Dig a hole, save the planet: summing up carbon capture and storage

The Carillon, Vol. 52, Issue 9 | Nov. 5 – 12, 2009

Problems are better in the ground than the sky.

That’s the basic idea behind carbon capture and storage (CCS), a means of extracting climate-changing carbon from fossil fuel emissions, and then storing the carbon underground. It has become an increasingly attractive option for those who want to reduce emissions and still use economically feasible fuel sources for industrial production and power plants.

Dr. Malcolm Wilson, who as a contributing member of the Intergovernmental Panel on Climate Change (IPCC) was a 2007 co-recipient of the Nobel Peace Prize, is the director of the university’s Office of Energy and Environment, and the director of the International Test Centre for CO2 Capture (ITC). He specializes in the underground storage of carbon emissions that can be captured from large industrial plants that burn fossil fuels. He’s one of the reasons why the University of Regina is known globally for its contributions in the field of carbon capture and storage.

The IPCC will be meeting from Dec. 7-18 in Copenhagen, Denmark, to discuss the issue of climate change and hopefully build agreements among the more than 150 nations that will be in attendance. Wilson presented at the conference in Poznaƒ, Poland that was held in December last year, and hopes to present on CCS in Copenhagen.

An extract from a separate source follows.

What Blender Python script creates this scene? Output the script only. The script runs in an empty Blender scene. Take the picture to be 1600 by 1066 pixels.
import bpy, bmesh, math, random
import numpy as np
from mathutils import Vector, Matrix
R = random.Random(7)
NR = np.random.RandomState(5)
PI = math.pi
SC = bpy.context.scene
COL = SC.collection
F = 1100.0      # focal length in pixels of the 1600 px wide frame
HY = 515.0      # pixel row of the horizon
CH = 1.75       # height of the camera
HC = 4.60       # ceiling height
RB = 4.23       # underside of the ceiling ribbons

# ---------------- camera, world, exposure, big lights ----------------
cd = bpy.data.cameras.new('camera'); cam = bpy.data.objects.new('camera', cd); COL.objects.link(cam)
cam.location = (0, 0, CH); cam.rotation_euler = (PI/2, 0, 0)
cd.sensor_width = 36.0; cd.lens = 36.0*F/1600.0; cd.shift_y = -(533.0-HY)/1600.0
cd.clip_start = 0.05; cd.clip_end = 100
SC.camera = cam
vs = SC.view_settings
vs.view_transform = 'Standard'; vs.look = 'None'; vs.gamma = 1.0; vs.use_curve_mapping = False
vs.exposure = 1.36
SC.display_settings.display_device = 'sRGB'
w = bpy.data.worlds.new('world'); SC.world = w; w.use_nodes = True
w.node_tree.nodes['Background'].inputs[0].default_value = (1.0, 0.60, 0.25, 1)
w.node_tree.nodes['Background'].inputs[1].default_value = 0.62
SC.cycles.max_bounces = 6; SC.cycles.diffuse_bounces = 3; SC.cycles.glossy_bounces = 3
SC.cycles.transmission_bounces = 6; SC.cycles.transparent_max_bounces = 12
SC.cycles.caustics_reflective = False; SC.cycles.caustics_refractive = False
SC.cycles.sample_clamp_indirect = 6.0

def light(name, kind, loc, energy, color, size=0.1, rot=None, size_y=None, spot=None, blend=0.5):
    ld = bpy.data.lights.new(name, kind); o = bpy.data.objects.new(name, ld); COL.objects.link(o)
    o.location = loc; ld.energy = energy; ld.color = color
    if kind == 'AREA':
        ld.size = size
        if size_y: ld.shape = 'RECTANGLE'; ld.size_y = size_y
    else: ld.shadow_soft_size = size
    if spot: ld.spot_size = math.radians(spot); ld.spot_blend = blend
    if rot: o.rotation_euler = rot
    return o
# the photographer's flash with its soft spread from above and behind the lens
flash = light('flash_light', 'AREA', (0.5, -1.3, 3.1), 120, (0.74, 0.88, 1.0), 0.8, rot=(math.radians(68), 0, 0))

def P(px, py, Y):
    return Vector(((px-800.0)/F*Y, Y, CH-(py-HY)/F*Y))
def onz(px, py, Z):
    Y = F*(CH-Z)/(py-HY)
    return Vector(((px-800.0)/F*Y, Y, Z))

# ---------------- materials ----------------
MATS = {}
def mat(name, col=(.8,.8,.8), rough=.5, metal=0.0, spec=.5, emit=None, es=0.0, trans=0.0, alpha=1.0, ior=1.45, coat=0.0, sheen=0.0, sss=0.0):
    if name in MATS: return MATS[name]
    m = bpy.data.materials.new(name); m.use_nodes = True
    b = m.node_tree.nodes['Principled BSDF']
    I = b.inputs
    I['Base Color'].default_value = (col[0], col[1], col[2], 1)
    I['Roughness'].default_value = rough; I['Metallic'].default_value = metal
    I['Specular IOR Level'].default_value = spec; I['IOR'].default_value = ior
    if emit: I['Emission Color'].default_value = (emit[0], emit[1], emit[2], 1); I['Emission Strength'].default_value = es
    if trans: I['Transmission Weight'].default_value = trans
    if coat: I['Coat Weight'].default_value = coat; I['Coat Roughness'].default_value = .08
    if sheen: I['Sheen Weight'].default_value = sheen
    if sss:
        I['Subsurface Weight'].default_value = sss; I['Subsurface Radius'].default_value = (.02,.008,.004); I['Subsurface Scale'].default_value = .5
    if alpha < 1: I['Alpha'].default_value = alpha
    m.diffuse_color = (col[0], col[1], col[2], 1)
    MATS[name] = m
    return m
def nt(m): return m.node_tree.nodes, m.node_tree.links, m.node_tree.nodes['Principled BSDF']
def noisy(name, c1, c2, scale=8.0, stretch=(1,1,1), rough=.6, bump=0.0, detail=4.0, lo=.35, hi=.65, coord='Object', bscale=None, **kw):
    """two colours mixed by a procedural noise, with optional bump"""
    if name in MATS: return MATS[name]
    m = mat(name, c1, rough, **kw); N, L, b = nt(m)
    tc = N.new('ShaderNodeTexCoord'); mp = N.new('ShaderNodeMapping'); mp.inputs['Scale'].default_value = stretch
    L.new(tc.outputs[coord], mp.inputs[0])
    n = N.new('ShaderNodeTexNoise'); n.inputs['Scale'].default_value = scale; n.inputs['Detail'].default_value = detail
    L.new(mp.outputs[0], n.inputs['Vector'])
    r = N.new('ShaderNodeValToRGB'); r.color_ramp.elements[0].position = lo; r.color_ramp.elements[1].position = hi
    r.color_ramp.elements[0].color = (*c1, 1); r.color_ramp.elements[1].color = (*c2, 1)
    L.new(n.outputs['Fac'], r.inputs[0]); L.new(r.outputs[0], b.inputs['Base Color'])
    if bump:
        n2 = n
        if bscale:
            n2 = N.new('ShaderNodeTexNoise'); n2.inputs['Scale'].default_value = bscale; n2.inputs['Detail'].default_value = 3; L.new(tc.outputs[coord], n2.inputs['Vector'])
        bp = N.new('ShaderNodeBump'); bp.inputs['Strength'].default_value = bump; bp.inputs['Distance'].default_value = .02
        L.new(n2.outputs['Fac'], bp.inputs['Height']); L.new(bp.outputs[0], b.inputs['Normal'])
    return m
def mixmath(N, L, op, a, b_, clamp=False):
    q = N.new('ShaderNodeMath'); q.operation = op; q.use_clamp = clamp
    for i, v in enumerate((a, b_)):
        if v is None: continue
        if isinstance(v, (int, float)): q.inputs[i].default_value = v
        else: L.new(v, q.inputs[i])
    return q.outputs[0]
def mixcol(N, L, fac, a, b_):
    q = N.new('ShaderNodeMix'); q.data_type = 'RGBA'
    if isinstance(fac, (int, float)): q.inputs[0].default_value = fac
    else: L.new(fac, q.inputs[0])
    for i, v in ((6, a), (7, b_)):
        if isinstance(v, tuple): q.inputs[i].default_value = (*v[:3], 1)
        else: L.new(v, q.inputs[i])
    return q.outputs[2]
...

Carbon capture basically works by tipping the smokestacks of large industrial plants on their sides to create pipelines. Carbon dioxide (CO2) is extracted by a filtering device, while nitrogen and water vapour are allowed through. The IPCC reports that this could reduce a plant’s atmospheric CO2 emissions by approximately 80-90 per cent. Wilson compares it to putting “a catalytic converter on your car.”

The gas would be stored underground, between one and two kilometres, if not deeper, and would be subjected to intense pressures. Wilson says that by calculating the breaking pressure of the rock, we can easily manage the issue and avoid creating pressure problems. Ultimately, regular ground pressure would be restored “over a very short period of time,” which, coming from a geologist, means 50 to 100 years.

New wells would have to be drilled for the purposes of pumping captured carbon into the earth; these would be easier and safer than using abandoned mines or other wells because they would be designed according to the task at hand. Wilson points out that we have “100 years of knowledge and experience” when it comes to drilling deep holes and addressing any problems as they arise.

Wilson sees carbon capture and storage as a fundamental part of a multifaceted strategy that Canada must adopt in order to succeed in its goal of reducing climate-changing emissions by 20 per cent below 2006 levels by 2020.

“Your first line of attack to reduce emissions is not to produce them in the first place. I’m all for conservation, I’m all for energy efficiency, and I’m all for renewable energy. It’s just [that] none of them are going to do what we want in its entirety.” Humanity is emitting roughly 30 billion tons of CO2 annually, which will grow to 50 billion by 2050 if the rate of increase continues the way it is.

What about the high-energy costs associated with carbon capture? Wilson said, “It is going to increase costs, but so does anything else we do. People don’t understand that there’s cost in changing out their lighting to high-efficiency lighting. You can recoup that cost fairly quickly, but as we go further down, very often the costs of energy efficiency will go up.”

Wilson sees a missed opportunity in the government’s recent Economic Action Plan, which was designed to stimulate the economy. “Unfortunately, the Economic Plan is to get people working again… you need places you can spend money today.” Green jobs are not “shovel-ready projects.”

When asked about federal Environment Minister Jim Prentice’s statement that, “it’s hard to see a full and complete agreement” being achieved in Copenhagen, Wilson is conflicted. On the one hand, he said, it’s an honest assessment; U.S. president Obama’s domestic distractions may prevent him from taking a leading role in the conference, which would hamper progress. On the other hand, he said, these sorts of statements can easily become self-fulfilling prophecies. In any event, Wilson said, CCS will be “one of the answers” to the carbon emissions crisis, and will be integral to a broad solution that entails multiple approaches.